Abstract

An aluminium titanate based (AT) material doped with silica was investigated as refractory model material in order to highlight its thermomechanical properties through various techniques of characterization operating at high temperature such as ultrasonic pulse echography technique operating in long bar mode, acoustic emission, dilatometry and tensile test measurements up to 1400 °C. Young's modulus (MoE) as a function of temperature evolves in the form of a large hysteresis loop with a maximum value of about 170 GPa due to the healing of diffuse microcracks during heating.
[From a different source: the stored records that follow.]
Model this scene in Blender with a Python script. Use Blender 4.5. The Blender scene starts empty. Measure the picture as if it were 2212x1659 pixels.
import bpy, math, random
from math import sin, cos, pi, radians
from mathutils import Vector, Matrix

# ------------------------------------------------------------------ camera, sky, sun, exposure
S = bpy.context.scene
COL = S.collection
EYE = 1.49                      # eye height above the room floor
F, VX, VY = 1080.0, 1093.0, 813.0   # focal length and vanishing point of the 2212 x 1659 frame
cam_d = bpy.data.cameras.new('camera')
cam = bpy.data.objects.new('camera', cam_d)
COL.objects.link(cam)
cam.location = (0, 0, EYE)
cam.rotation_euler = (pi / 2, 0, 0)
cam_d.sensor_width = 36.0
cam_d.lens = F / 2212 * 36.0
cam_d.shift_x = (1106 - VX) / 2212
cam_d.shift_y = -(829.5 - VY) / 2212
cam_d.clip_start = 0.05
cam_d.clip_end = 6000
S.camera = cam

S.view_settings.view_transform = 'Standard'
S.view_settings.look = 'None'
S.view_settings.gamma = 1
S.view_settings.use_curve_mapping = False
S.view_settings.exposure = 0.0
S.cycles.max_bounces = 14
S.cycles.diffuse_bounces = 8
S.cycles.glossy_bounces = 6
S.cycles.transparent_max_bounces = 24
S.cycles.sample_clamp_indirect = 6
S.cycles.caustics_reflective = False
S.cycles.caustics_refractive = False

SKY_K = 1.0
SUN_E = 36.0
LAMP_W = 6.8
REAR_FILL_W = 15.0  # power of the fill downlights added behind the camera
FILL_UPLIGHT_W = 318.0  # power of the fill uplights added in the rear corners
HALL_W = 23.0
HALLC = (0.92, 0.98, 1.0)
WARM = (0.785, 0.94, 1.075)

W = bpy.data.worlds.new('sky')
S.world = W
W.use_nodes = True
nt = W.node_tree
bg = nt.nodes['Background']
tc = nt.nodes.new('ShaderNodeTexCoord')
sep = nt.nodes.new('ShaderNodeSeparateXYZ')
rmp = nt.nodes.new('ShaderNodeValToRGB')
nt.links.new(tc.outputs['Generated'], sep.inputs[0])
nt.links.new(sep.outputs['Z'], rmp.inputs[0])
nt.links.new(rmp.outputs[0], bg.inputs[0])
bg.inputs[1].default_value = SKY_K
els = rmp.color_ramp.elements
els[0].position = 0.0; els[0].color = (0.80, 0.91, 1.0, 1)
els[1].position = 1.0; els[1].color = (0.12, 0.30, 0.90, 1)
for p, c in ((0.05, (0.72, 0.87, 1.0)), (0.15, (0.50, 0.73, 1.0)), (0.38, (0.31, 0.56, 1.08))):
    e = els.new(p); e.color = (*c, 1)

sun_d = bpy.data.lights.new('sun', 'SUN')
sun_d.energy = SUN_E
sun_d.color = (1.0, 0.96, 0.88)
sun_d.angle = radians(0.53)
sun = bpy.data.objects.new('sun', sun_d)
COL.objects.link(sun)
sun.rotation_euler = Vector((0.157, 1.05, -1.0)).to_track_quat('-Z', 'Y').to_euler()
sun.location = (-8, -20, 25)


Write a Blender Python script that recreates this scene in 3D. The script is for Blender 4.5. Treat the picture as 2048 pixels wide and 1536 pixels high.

A sharp decrease in MoE occurs on cooling at about 780 °C, corresponding to the re-opening of the microcracked network due to a high level of stress around AT grains. In addition, during cooling, the dilatometric analysis shows a quasi-linear shrinkage followed by a sudden non-linear expansion from 750 °C. The thermal expansion coefficient value determined between 1100 °C and 750 °C is about 8.8 10−6 °C−1. By recording the evolution of the cumulative number of hits as a function of temperature, the results of the acoustic emission clearly confirm the resurgence of microstructural defects at 780 °C. The incremental tensile loading test performed at 1400 °C shows a greater degree of nonlinearity suggesting a higher flexibility of the studied AT due to both the microcracks network and the low viscosity of intergranular glassy phase. Symmetric alternating loading tests have highlighted that the viscous contribution in the viscoelastic behaviour of such materials is increasing from 850 H °C to 1400 H °C as the viscosity of the silica-riched amorphous phase is decreasing. These results are very useful to understand the more sensitive parameters involved in the high thermal shock resistance of aluminium titanate.